Dataset excerpt —

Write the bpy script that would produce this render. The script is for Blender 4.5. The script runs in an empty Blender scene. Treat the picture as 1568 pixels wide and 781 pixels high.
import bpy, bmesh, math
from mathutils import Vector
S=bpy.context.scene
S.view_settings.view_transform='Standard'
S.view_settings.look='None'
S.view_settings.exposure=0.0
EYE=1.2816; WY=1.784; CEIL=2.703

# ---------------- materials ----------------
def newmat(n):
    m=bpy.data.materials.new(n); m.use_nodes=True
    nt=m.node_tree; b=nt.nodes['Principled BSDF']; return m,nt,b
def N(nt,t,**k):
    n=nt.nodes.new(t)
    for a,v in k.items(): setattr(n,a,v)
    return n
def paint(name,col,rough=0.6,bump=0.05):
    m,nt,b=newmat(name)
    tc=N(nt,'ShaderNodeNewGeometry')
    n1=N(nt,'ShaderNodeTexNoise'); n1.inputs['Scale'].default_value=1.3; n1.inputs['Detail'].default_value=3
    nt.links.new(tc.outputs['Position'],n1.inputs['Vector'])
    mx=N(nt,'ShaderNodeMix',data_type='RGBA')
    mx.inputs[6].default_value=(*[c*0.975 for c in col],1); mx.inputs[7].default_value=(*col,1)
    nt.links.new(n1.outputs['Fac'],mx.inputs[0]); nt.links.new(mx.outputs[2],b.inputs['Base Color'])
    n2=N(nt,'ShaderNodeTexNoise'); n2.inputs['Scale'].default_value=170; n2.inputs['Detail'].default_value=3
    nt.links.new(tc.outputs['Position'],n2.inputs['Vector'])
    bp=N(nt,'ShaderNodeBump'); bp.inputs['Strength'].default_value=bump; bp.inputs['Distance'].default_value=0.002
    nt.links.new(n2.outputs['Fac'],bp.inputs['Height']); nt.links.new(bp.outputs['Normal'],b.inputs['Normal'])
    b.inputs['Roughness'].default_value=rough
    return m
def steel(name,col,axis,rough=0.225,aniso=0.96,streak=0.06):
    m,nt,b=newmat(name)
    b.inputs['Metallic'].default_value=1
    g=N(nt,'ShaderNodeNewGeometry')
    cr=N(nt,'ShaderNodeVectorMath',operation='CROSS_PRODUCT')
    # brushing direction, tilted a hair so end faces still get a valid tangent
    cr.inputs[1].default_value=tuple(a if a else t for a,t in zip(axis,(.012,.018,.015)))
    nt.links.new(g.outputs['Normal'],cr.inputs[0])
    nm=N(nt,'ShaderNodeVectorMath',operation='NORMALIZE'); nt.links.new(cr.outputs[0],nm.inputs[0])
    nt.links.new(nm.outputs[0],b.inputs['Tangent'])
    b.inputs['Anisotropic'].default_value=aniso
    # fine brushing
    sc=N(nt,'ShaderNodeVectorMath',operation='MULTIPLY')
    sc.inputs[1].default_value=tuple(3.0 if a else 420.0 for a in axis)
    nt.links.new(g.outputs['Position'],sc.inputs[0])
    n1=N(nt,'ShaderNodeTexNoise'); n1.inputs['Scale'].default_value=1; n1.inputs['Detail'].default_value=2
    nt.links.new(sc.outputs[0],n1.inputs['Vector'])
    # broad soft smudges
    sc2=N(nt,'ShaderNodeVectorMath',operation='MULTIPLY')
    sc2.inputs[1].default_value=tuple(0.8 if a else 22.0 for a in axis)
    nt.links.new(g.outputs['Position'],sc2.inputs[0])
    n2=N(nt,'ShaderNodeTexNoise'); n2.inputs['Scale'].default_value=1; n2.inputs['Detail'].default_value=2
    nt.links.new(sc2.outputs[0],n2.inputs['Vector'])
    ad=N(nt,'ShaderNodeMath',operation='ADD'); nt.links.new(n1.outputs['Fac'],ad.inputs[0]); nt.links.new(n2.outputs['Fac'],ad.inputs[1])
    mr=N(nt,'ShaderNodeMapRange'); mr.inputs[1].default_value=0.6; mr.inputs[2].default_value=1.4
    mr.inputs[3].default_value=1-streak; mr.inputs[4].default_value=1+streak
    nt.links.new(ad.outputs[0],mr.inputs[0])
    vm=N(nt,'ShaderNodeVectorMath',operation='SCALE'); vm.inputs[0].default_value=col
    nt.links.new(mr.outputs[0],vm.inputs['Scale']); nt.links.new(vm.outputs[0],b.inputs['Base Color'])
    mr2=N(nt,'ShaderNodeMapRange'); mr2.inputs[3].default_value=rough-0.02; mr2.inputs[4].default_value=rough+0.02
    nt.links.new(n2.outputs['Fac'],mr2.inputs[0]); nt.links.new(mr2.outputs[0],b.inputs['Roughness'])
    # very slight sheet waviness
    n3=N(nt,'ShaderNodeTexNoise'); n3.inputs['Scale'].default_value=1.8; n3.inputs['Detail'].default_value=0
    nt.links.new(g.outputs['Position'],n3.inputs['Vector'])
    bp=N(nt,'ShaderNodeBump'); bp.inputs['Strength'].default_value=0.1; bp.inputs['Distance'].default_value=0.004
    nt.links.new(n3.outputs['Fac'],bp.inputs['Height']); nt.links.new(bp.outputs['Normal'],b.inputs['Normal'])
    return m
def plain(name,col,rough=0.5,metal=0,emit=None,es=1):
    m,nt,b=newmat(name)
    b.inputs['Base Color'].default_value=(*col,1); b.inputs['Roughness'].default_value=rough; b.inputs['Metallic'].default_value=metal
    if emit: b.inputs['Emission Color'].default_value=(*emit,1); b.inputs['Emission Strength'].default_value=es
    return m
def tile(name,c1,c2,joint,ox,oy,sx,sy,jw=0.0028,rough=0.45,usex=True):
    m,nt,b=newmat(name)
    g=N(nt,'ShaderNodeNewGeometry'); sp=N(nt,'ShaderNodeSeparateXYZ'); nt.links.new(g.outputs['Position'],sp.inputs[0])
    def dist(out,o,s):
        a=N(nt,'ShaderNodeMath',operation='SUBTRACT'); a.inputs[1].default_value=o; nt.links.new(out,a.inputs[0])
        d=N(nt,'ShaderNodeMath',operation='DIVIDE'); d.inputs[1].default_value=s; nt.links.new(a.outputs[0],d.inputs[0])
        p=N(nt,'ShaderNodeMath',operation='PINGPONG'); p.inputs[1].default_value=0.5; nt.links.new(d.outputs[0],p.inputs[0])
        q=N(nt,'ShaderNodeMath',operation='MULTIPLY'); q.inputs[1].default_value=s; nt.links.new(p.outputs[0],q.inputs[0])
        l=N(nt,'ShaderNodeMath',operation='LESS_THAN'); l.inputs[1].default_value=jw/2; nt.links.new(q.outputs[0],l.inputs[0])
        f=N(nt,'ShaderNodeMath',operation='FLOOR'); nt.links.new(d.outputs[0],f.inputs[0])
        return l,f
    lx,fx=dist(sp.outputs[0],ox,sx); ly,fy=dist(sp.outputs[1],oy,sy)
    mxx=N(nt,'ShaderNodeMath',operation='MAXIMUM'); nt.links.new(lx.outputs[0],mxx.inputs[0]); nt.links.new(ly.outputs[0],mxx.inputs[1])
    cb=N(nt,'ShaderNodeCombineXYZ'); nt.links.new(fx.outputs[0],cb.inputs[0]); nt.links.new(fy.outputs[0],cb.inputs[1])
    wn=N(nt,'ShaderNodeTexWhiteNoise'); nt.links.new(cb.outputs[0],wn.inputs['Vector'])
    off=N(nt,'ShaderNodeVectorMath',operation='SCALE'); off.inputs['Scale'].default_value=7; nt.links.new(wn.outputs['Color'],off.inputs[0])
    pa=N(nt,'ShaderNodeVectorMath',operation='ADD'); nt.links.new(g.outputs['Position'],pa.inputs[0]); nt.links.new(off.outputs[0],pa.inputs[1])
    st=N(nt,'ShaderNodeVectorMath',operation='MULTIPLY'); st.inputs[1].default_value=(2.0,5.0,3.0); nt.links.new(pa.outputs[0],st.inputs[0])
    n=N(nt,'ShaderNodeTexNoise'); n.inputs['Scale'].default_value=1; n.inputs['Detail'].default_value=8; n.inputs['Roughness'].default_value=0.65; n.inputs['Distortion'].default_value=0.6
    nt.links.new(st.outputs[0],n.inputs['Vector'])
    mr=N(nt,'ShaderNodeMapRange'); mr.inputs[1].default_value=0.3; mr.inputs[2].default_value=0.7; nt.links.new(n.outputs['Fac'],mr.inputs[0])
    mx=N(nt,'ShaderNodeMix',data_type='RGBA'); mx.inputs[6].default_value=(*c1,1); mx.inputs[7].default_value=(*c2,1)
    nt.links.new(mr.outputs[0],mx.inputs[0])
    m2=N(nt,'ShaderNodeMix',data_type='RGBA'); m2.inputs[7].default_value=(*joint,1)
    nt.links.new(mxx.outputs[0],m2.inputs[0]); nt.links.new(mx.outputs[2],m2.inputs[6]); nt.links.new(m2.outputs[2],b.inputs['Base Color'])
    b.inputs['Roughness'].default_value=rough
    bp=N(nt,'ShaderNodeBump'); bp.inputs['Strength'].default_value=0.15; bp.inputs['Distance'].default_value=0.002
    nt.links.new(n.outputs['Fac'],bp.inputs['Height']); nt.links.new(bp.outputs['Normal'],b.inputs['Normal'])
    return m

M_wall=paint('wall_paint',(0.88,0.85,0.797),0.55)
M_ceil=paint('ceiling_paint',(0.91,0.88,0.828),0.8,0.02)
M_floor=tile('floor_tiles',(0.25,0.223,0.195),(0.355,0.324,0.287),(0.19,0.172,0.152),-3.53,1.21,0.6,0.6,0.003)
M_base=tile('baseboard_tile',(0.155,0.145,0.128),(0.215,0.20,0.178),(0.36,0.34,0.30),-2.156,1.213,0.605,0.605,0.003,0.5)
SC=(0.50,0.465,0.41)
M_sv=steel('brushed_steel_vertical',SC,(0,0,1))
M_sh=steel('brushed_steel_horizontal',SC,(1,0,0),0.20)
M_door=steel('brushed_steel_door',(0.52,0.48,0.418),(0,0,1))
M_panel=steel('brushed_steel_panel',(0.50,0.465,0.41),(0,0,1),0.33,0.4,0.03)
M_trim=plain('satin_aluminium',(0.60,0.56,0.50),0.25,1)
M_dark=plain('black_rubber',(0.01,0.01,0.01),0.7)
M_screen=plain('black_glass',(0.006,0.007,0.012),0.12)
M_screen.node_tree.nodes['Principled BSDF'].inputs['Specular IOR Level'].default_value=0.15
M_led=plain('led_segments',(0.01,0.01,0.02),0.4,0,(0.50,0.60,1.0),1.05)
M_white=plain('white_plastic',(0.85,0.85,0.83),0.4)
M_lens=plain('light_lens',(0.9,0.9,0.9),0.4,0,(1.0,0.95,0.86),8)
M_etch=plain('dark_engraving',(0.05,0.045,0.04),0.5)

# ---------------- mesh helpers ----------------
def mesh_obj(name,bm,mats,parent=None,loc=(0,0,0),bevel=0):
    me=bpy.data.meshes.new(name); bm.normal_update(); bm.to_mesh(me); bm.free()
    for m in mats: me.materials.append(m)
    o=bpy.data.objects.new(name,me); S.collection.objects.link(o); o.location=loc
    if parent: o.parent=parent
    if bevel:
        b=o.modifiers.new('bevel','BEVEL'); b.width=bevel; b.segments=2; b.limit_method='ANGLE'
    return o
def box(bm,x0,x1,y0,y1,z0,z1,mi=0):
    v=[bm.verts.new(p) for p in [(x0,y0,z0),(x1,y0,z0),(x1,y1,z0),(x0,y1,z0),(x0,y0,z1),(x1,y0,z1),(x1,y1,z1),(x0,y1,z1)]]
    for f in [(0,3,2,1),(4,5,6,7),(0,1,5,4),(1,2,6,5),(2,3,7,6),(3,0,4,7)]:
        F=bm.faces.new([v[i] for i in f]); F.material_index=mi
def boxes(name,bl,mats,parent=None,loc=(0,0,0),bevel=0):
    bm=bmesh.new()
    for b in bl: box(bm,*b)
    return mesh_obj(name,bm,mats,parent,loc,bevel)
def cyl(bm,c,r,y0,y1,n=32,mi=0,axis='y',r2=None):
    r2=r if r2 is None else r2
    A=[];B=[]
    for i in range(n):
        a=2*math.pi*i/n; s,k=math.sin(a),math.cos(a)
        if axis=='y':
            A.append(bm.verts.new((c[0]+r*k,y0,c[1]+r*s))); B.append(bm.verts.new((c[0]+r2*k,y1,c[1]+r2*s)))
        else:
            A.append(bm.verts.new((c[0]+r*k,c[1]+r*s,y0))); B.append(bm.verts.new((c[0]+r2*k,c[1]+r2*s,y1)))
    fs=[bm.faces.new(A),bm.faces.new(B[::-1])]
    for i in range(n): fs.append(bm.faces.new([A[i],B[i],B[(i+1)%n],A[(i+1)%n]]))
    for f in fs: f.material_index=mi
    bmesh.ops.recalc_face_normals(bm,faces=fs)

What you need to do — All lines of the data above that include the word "scene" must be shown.

Output of the exercise —
Write the bpy script that would produce this render. The script is for Blender 4.5. The script runs in an empty Blender scene. Treat the picture as 1568 pixels wide and 781 pixels high.
S=bpy.context.scene